European Union foreign policy chief Josep Borrell, left, meets with Lebanese parliament speaker Nabih Berri, right, in Beirut, Lebanon, Sunday, Nov. 24, 2024. (AP)
European Union foreign policy chief Josep Borrell, left, meets with Lebanese parliament speaker Nabih Berri, right, in Beirut, Lebanon, Sunday, Nov. 24, 2024. (AP)

Top EU diplomat Josep Borrell called for an immediate ceasefire in the Israel-Hezbollah war while on a visit to Lebanon on Sunday, as the group claimed attacks deep into Israel.  

The Israeli military said Iran-backed Hezbollah fired around 160 projectiles into Israel during the day.
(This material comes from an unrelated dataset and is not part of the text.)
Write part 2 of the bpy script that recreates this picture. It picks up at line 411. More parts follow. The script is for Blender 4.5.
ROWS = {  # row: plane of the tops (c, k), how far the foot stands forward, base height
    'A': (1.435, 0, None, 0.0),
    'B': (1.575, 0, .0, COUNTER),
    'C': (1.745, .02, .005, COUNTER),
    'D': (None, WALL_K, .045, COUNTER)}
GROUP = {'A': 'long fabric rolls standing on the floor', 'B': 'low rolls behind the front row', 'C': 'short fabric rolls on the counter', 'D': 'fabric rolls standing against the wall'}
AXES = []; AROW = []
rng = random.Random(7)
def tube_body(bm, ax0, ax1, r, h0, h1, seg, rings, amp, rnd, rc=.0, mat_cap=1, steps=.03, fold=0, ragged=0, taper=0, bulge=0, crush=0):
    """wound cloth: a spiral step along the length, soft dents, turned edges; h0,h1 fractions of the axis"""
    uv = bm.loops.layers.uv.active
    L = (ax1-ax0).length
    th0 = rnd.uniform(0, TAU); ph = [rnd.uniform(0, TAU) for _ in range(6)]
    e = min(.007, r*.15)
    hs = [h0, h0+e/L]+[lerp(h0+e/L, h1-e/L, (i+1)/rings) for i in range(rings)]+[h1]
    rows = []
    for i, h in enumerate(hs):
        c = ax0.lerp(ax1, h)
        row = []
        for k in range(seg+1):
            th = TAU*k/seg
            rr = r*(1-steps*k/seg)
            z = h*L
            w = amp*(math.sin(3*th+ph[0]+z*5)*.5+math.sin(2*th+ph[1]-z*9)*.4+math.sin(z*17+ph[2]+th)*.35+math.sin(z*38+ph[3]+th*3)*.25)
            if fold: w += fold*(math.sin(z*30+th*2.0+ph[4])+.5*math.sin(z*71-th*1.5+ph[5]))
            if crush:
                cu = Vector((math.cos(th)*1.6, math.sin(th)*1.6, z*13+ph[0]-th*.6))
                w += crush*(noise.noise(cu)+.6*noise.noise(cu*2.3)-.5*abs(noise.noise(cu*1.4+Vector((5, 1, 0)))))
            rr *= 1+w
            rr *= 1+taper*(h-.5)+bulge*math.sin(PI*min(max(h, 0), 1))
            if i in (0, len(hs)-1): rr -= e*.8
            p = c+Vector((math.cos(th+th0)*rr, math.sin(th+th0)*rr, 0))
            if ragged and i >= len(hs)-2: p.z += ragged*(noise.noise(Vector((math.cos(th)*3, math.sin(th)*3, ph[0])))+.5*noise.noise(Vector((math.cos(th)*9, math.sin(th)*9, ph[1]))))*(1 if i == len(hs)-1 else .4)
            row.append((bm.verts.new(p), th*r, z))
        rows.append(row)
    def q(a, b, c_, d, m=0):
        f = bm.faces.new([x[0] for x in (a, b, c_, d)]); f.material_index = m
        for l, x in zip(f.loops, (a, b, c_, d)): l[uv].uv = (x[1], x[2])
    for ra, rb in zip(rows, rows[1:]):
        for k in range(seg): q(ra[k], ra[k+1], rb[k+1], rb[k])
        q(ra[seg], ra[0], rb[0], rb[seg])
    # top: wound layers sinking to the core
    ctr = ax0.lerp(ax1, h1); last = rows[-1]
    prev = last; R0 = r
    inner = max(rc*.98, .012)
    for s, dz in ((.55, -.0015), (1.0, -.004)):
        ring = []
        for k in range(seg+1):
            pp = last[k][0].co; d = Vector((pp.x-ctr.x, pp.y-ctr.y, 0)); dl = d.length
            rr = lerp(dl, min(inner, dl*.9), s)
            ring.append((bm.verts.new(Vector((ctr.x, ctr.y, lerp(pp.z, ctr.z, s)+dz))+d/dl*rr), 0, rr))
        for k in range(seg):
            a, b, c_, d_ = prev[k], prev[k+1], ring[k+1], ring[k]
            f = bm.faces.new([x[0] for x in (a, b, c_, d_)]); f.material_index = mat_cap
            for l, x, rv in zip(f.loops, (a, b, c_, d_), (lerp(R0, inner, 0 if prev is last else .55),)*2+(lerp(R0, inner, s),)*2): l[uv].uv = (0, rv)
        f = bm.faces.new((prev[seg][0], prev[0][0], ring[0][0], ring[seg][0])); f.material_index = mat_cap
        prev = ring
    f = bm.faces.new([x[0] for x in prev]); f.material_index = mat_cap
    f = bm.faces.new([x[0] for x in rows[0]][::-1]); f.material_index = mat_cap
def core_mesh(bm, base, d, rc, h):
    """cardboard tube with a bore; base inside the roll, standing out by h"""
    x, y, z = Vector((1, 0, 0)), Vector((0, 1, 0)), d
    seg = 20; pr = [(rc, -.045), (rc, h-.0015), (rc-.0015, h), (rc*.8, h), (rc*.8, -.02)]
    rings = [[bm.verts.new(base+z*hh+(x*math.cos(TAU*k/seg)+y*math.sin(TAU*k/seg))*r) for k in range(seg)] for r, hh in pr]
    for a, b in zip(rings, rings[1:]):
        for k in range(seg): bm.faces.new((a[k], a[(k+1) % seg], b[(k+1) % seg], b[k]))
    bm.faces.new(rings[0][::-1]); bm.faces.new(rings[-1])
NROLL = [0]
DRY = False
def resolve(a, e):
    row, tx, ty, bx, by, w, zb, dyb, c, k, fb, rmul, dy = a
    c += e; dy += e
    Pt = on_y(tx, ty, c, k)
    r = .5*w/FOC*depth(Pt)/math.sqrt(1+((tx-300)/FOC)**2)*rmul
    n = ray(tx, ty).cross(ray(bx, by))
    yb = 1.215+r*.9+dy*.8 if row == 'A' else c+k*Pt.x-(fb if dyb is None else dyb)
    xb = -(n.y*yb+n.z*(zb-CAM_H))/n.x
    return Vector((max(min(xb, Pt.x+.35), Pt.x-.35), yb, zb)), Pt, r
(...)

Some of them were intercepted but others caused damage to houses in central Israel, according to AFP images.  

A day after the health ministry said Israeli strikes on Beirut and across Lebanon killed 84 people, state media reported two strikes on Sunday on the capital's southern suburbs, a Hezbollah stronghold.

Israel's military said it had attacked "headquarters" of the group "hidden within civilian structures" in south Beirut.

War between Israel and Hezbollah escalated in late September, nearly a year after the group began launching strikes in solidarity with its Palestinian ally Hamas following that group's October 7 attack on Israel.

The conflict has killed at least 3,754 people in Lebanon since October 2023, according to the health ministry, most of them since September.  

On the Israeli side, authorities say at least 82 soldiers and 47 civilians have been killed.  

Earlier this week, US special envoy Amos Hochstein said in Lebanon that a truce deal was "within our grasp" and then headed to Israel for talks with officials there.  

In the Lebanese capital, Borrell held talks with parliamentary speaker Nabih Berri, who has led mediation efforts on behalf of ally Hezbollah.

"We see only one possible way ahead: an immediate ceasefire and the full implementation of United Nations Security Council Resolution 1701," Borrell said.  

"Lebanon is on the brink of collapse", he warned.  

Under Resolution 1701, which ended the last Hezbollah-Israel war of 2006, Lebanese troops and UN peacekeepers should be the only armed forces present in the southern border area.  

The resolution also called for Israel to withdraw troops from Lebanon, and reiterated earlier calls for "disarmament of all armed groups in Lebanon."